→ Data lines:
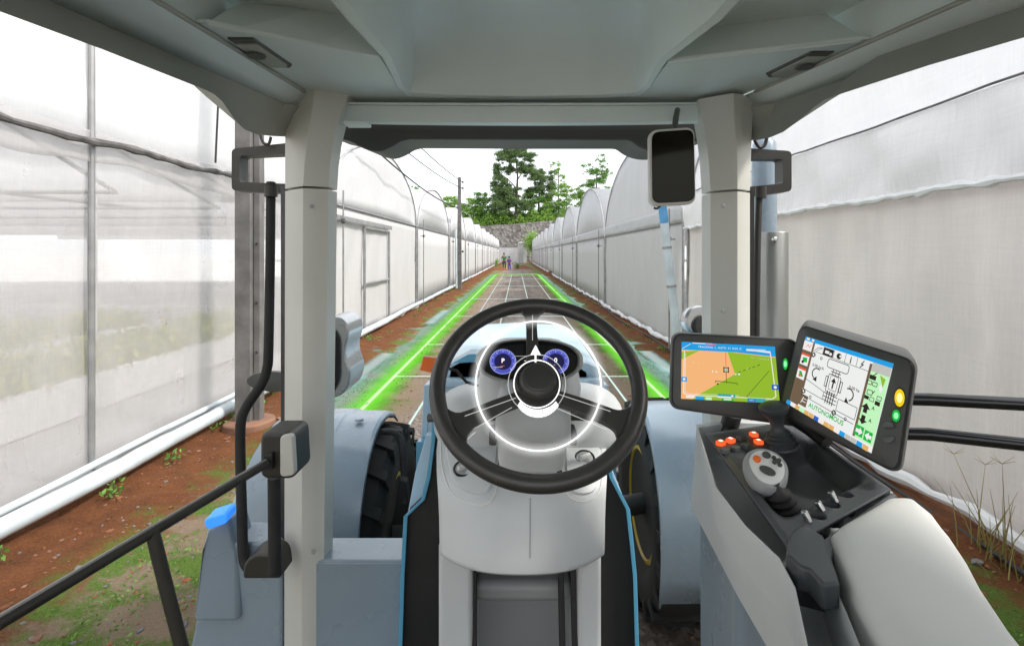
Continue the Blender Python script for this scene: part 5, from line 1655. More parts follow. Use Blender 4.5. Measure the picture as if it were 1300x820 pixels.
for (a, b, w_, h_, m) in ((632, 466, 12, .8, M['sgrey']), (700, 463, 10, .8, M['sgrey']), (662, 452, 18, .5, M['sgrey']), (684, 451, 14, .5, M['sgrey']), (668, 458, 5, 1.4, M['sgrey']), (664, 470, 3, 3, M['sred']), (638, 464.5, 5, .8, M['sred'])):
    mb.add([cl(a - w_ / 2, b - h_ / 2, .0012), cl(a + w_ / 2, b - h_ / 2, .0012), cl(a + w_ / 2, b + h_ / 2, .0012), cl(a - w_ / 2, b + h_ / 2, .0012)], [(0, 1, 2, 3)], m)
mb.build('instrument_display', dash)
# indicator stalk with orange marker
mb = MB(); mb.tube([P(609, 490, 1.2), P(592, 485, 1.2), P(580, 471, 1.19), P(568, 467, 1.18), P(552, 463, 1.17)], 0.0035, M['black'], 8); st = mb.build('indicator_stalk', col)
mb = MB(); mb.prism([P(537, 453, 1.165), P(556, 455, 1.165), P(552, 474, 1.165), P(533, 470, 1.165)], (0, .02, 0), M['orange']); mb.build('orange_marker', col, bevel=0.002)

# ---- steering wheel
D0 = 1.0; Rw = .1955; phi = R(44)
wc = P(683, 485, D0); wu = Vector((1, 0, 0)); wv_ = Vector((0, math.cos(phi), math.sin(phi))); wn_ = Vector((0, -math.sin(phi), math.cos(phi)))
WP = Plane(wc, wn_)
sw = MB().ring(wc, wu, wv_, Rw, .0158, M['wheelrim'], 128, 20).build('steering_wheel', TR, origin=wc)
wp = lambda pts: [WP.at(a, b) for a, b in pts]
for pts, nm in ((smooth_path([(656, 500, 0), (625, 511, 0), (592, 524, 0), (578, 526, 0), (563, 517, 0)], 4) + smooth_path([(566, 545, 0), (582, 576, 0), (592, 570, 0), (594, 556, 0), (603, 545, 0), (628, 531, 0), (660, 518, 0)], 4), 'spoke'),
                (smooth_path([(707, 498, 0), (740, 508, 0), (768, 518, 0), (786, 523, 0), (804, 516, 0)], 4) + smooth_path([(802, 545, 0), (786, 576, 0), (782, 568, 0), (781, 554, 0), (772, 544, 0), (740, 529, 0), (704, 516, 0)], 4), 'spoke'),
                (smooth_path([(644, 391, 0), (660, 397, 0), (667, 410, 0), (668, 440, 0), (668, 470, 0)], 4) + smooth_path([(684, 470, 0), (683, 440, 0), (682, 410, 0), (690, 398, 0), (712, 389, 0)], 4), 'spoke')):
    q = [WP.at(p.x, p.y, -0.006) for p in pts]
    MB().prism(q, wn_ * 0.010, M['wheelrim']).build('spoke', sw, bevel=0.0035)
    ccn = sum(q, Vector()) / len(q)
MB().lathe(wc, wn_, [(.030, -.05), (.042, -.045), (.047, -.01), (.047, .008), (.044, .014), (.040, .012), (.039, .010), (.036, .014), (.032, .018), (.029, .017), (.027, .0185), (0, .019)], M['wheelrim'], 64).build('hub', sw)
for r_ in (.0405, .030): MB().ring(wc + wn_ * (.012 if r_ > .035 else .0178), wu, wv_, r_, .0009, M['bezel'], 64, 8).build('hub_ring', sw)

# ---- right-hand armrest console with joystick and switches
ZA = -.338
pa = lambda px, py, z=ZA: PZ(px, py, z)
outline = [pa(884, 536), pa(930, 530), pa(1000, 532), pa(1050, 560), pa(1134, 621), pa(1090, 655), pa(1046, 684), pa(1050, 716), pa(1070, 760), pa(1120, 880), pa(1040, 880), pa(1010, 742), pa(990, 704), pa(945, 662), pa(907, 612)]
low = [Vector((p.x + 0.03 * (1 if p.x < .35 else -0.5), p.y - 0.01, H - .50)) for p in outline]
mid = [Vector((p.x - (0.004 if i > 8 else 0), p.y, H + ZA - .018)) for i, p in enumerate(outline)]
ocen = sum(outline, Vector()) / len(outline)
mb = MB(); n_ = len(outline)
mb.loft([low, mid, [p - Vector((0, 0, 0.004)) for p in outline], [ocen + (p - ocen) * .965 - Vector((0, 0, 0.006)) for p in outline], [ocen + (p - ocen) * .95 - Vector((0, 0, 0.07)) for p in outline]], M['console'], closed=True, caps=True, smooth=False)
arm = mb.build('armrest_console', TR, bevel=0.006)
MB().prism([Vector((.36, 1.02, H - .48)), Vector((.50, 1.0, H - .48)), Vector((.50, .80, H - .48)), Vector((.345, .80, H - .48))], (0.02, 0.05, -.8), M['fender']).build('console_support', arm, bevel=0.02)
# dark control surface with a sunken tray
A_, B_, C_, D_ = pa(896, 553), pa(1006, 537), pa(1131, 624), pa(1000, 699)
C2 = pa(1045, 683)
ns_ = 72; vs, fs = [], []
def sstep(x, a, b): t = max(0, min(1, (x - a) / (b - a))); return t * t * (3 - 2 * t)
lev = [(1036, 659), (1054, 645), (1071, 632)]
holes = [pa(a, b) for a, b in lev]
def surf(s, t):
    e0 = A_.lerp(D_, t); e1 = B_.lerp(C_, t); p = e0.lerp(e1, s)
    tray = sstep(t, .26, .42) * (1 - sstep(t, .76, .90)) * sstep(s, .05, .2) * (1 - sstep(s, .80, .97))
    dep = .030 * tray
    rim = 0.002 * (1 - min(1, min(s, 1 - s, t, 1 - t) * 25))
    front = 0.0
    z = -dep - rim
    q = Vector((p.x, p.y, H + ZA + .006 + z))
    for hc in holes:
        dd = math.hypot(q.x - hc.x, q.y - hc.y)
        if dd < .012: q.z -= .022 * (1 - sstep(dd, .0085, .0115))
    return q
for j in range(ns_ * 2 + 1):
    for i in range(ns_ * 2 + 1): vs.append(surf(i / ns_ / 2, j / ns_ / 2))
NN = ns_ * 2 + 1
for j in range(ns_ * 2):
    for i in range(ns_ * 2): fs.append((j * NN + i, j * NN + i + 1, (j + 1) * NN + i + 1, (j + 1) * NN + i))
smb = MB().add(vs, fs, M['char'], True); ctl = smb.build('control_panel', arm, solid=0.006, soff=-1, sharp=60)
arm_bvh = BVHTree.FromPolygons([tuple(v) for v in vs], fs)
ah = lambda a, b, off=0.0: hit(a, b, off, arm_bvh)
# nose of the control panel, falling towards the driver
mb = MB()
fr_t = [D_, D_.lerp(C2, .3), D_.lerp(C2, .7), C2, C2.lerp(C_, .5), C_]
r0 = [Vector((p.x, p.y, H + ZA + .004)) for p in fr_t]
ridge = [pa(a, b, ZA + .009) for a, b in ((1000, 680), (1010, 668), (1024, 666), (1046, 679), (1053, 700), (1062, 724), (1067, 740), (1044, 741), (1034, 730), (1025, 720), (1014, 718), (997, 702))]
mb.prism(ridge, (0, 0, -.028), M['char']); mb.build('panel_nose', arm, bevel=0.005)
MB().prism([pa(1000, 699, ZA + .003), pa(1046, 682, ZA + .003), pa(1131, 623, ZA + .003), pa(1141, 628, ZA), pa(1100, 660, ZA), pa(1062, 690, ZA), pa(1056, 712, ZA)], (0, 0, -.06), M['char']).build('panel_rim', arm, bevel=0.004)
# armrest pad
mb = MB(); rings = []
def pad_row(y_, xl, xr, h_, r=0.03):
    n = 24; out = []
    for k in range(n + 1):
        a = math.pi * k / n
        x = (xl + xr) / 2 - (xr - xl) / 2 * math.copysign(abs(math.cos(a)) ** .55, math.cos(a)); z = H + ZA - .03 + (h_ + .03) * abs(math.sin(a)) ** .45
        out.append(Vector((x, y_, z)))
    out = [Vector((xl, y_, H - .46))] + out + [Vector((xr, y_, H - .46))]
    return out
prow = [(.722, .528, .548, -.02), (.712, .515, .551, -.004), (.70, .500, .549, .004), (.66, .442, .540, .010), (.625, .390, .524, .014), (.605, .366, .516, .016), (.556, .348, .492, .017), (.509, .332, .465, .018), (.45, .318, .437, .018), (.40, .310, .418, .018), (.25, .30, .405, .018), (0.0, .29, .40, .018), (-.10, .30, .39, .0)]
mb.loft([pad_row(*q) for q in prow], M['pad'], closed=True, caps=True); mb.build('armrest_pad', arm, sharp=70)

# switches
def orient_box(c, size, m, par, name, yaw=0.0, bevel=0.002):
    return MB().box(c, size, m, Matrix.Rotation(yaw, 3, 'Z')).build(name, par, bevel=bevel)


yaw_ = math.atan2((B_ - A_).y, (B_ - A_).x) + .25
for r_ in range(2):
    for c2 in range(3):
        px = 915 + c2 * 12.5 + r_ * 5.5; py = 564.5 - c2 * 3.2 + r_ * 10
        p = ah(px, py, 0.003); lit = (r_ == 0 and c2 < 2)
        sw_ = orient_box(p, (.0145, .0115, .008), M['e_orange'] if lit else M['key'], arm, 'switch', yaw_, .0015)
        if lit: orient_box(p + Vector((0, 0, .0045)), (.006, .006, .001), M['e_hot'], arm, 'switch_light', yaw_, .0003)
for (px, py) in ((957, 553.5), (963, 563)):
    p = ah(px, py, 0.003)
    orient_box(p, (.0125, .0125, .007), M['e_orange'], arm, 'switch', yaw_ - .5, .0015)
    orient_box(p + Vector((0, 0, .004)), (.0055, .0055, .001), M['e_hot'], arm, 'switch_light', yaw_ - .5, .0003)
# small knob joystick
kb0 = ah(992, 566); ktop = P(982, 517, kb0.y + .0)
ax_ = (ktop - kb0).normalized()
prof = [(.029, 0)]
for k in range(4):
    z0 = .003 + k * .0065; r0_ = .028 - k * .0035
    prof += [(r0_, z0), (r0_ + .001, z0 + .0022), (r0_ - .0035, z0 + .0048)]
L_ = (ktop - kb0).length
prof += [(.011, .032), (.0105, L_ * .55), (.013, L_ * .72), (.0215, L_ * .86), (.0245, L_ * .95), (.0245, L_ * 1.02), (.021, L_ * 1.08), (.012, L_ * 1.12), (0, L_ * 1.13)]
MB().lathe(kb0, ax_, prof, M['char'], 44).build('knob_joystick', arm)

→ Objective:
Leave the pictures out and please restate exactly the lines running from the start of the material through the one with "mb.build('orange_marker', col, bevel=0.002)".

→ The response:
Continue the Blender Python script for this scene: part 5, from line 1655. More parts follow. Use Blender 4.5. Measure the picture as if it were 1300x820 pixels.
for (a, b, w_, h_, m) in ((632, 466, 12, .8, M['sgrey']), (700, 463, 10, .8, M['sgrey']), (662, 452, 18, .5, M['sgrey']), (684, 451, 14, .5, M['sgrey']), (668, 458, 5, 1.4, M['sgrey']), (664, 470, 3, 3, M['sred']), (638, 464.5, 5, .8, M['sred'])):
    mb.add([cl(a - w_ / 2, b - h_ / 2, .0012), cl(a + w_ / 2, b - h_ / 2, .0012), cl(a + w_ / 2, b + h_ / 2, .0012), cl(a - w_ / 2, b + h_ / 2, .0012)], [(0, 1, 2, 3)], m)
mb.build('instrument_display', dash)
# indicator stalk with orange marker
mb = MB(); mb.tube([P(609, 490, 1.2), P(592, 485, 1.2), P(580, 471, 1.19), P(568, 467, 1.18), P(552, 463, 1.17)], 0.0035, M['black'], 8); st = mb.build('indicator_stalk', col)
mb = MB(); mb.prism([P(537, 453, 1.165), P(556, 455, 1.165), P(552, 474, 1.165), P(533, 470, 1.165)], (0, .02, 0), M['orange']); mb.build('orange_marker', col, bevel=0.002)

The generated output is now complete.